Exercise brief:
Below you will find a set of lines. Repeat them all exactly.

Recorded data:
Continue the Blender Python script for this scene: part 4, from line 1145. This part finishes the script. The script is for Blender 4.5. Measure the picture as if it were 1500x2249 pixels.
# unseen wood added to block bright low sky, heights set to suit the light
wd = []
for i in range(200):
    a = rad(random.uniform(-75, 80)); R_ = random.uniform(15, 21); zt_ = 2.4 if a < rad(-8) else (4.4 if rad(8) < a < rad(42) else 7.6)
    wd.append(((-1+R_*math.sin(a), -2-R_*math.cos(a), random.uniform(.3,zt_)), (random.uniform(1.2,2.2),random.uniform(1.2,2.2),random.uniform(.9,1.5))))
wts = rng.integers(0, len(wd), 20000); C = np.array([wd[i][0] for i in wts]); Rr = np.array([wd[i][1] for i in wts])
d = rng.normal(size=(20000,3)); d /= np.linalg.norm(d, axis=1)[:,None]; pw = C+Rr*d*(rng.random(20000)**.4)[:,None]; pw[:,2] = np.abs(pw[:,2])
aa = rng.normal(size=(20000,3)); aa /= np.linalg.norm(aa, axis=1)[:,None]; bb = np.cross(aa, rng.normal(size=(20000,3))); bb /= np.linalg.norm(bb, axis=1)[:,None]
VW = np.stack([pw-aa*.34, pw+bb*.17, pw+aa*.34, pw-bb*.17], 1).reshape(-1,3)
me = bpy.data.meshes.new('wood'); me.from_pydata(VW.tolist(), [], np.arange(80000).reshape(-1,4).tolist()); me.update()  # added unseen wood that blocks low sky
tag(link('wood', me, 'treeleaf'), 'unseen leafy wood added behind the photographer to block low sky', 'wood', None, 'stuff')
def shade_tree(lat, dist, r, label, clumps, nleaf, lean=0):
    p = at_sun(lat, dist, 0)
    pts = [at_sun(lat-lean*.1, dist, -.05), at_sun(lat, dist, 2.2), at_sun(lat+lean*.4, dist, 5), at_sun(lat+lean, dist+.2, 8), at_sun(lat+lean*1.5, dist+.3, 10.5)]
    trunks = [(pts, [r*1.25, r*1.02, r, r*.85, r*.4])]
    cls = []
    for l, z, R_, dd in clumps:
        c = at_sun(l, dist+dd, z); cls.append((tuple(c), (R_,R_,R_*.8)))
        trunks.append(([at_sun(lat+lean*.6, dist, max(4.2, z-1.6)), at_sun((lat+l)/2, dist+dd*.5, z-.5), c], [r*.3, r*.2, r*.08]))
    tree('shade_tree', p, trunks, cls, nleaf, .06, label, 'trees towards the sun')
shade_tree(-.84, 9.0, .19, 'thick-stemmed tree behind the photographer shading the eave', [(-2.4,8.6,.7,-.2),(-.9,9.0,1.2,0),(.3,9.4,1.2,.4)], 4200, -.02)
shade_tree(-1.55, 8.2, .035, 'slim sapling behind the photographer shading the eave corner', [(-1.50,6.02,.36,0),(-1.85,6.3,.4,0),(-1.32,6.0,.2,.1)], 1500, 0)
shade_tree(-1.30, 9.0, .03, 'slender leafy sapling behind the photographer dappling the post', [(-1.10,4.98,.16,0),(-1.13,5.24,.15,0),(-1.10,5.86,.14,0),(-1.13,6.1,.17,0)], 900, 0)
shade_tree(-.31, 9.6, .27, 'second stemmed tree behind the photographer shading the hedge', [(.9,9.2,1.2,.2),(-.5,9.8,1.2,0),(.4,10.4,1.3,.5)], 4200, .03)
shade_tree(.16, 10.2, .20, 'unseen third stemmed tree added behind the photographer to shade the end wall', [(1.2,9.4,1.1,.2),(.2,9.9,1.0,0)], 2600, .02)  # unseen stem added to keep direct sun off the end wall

Exercise result:
Continue the Blender Python script for this scene: part 4, from line 1145. This part finishes the script. The script is for Blender 4.5. Measure the picture as if it were 1500x2249 pixels.
# unseen wood added to block bright low sky, heights set to suit the light
wd = []
for i in range(200):
    a = rad(random.uniform(-75, 80)); R_ = random.uniform(15, 21); zt_ = 2.4 if a < rad(-8) else (4.4 if rad(8) < a < rad(42) else 7.6)
    wd.append(((-1+R_*math.sin(a), -2-R_*math.cos(a), random.uniform(.3,zt_)), (random.uniform(1.2,2.2),random.uniform(1.2,2.2),random.uniform(.9,1.5))))
wts = rng.integers(0, len(wd), 20000); C = np.array([wd[i][0] for i in wts]); Rr = np.array([wd[i][1] for i in wts])
d = rng.normal(size=(20000,3)); d /= np.linalg.norm(d, axis=1)[:,None]; pw = C+Rr*d*(rng.random(20000)**.4)[:,None]; pw[:,2] = np.abs(pw[:,2])
aa = rng.normal(size=(20000,3)); aa /= np.linalg.norm(aa, axis=1)[:,None]; bb = np.cross(aa, rng.normal(size=(20000,3))); bb /= np.linalg.norm(bb, axis=1)[:,None]
VW = np.stack([pw-aa*.34, pw+bb*.17, pw+aa*.34, pw-bb*.17], 1).reshape(-1,3)
me = bpy.data.meshes.new('wood'); me.from_pydata(VW.tolist(), [], np.arange(80000).reshape(-1,4).tolist()); me.update()  # added unseen wood that blocks low sky
tag(link('wood', me, 'treeleaf'), 'unseen leafy wood added behind the photographer to block low sky', 'wood', None, 'stuff')
def shade_tree(lat, dist, r, label, clumps, nleaf, lean=0):
    p = at_sun(lat, dist, 0)
    pts = [at_sun(lat-lean*.1, dist, -.05), at_sun(lat, dist, 2.2), at_sun(lat+lean*.4, dist, 5), at_sun(lat+lean, dist+.2, 8), at_sun(lat+lean*1.5, dist+.3, 10.5)]
    trunks = [(pts, [r*1.25, r*1.02, r, r*.85, r*.4])]
    cls = []
    for l, z, R_, dd in clumps:
        c = at_sun(l, dist+dd, z); cls.append((tuple(c), (R_,R_,R_*.8)))
        trunks.append(([at_sun(lat+lean*.6, dist, max(4.2, z-1.6)), at_sun((lat+l)/2, dist+dd*.5, z-.5), c], [r*.3, r*.2, r*.08]))
    tree('shade_tree', p, trunks, cls, nleaf, .06, label, 'trees towards the sun')
shade_tree(-.84, 9.0, .19, 'thick-stemmed tree behind the photographer shading the eave', [(-2.4,8.6,.7,-.2),(-.9,9.0,1.2,0),(.3,9.4,1.2,.4)], 4200, -.02)
shade_tree(-1.55, 8.2, .035, 'slim sapling behind the photographer shading the eave corner', [(-1.50,6.02,.36,0),(-1.85,6.3,.4,0),(-1.32,6.0,.2,.1)], 1500, 0)
shade_tree(-1.30, 9.0, .03, 'slender leafy sapling behind the photographer dappling the post', [(-1.10,4.98,.16,0),(-1.13,5.24,.15,0),(-1.10,5.86,.14,0),(-1.13,6.1,.17,0)], 900, 0)
shade_tree(-.31, 9.6, .27, 'second stemmed tree behind the photographer shading the hedge', [(.9,9.2,1.2,.2),(-.5,9.8,1.2,0),(.4,10.4,1.3,.5)], 4200, .03)
shade_tree(.16, 10.2, .20, 'unseen third stemmed tree added behind the photographer to shade the end wall', [(1.2,9.4,1.1,.2),(.2,9.9,1.0,0)], 2600, .02)  # unseen stem added to keep direct sun off the end wall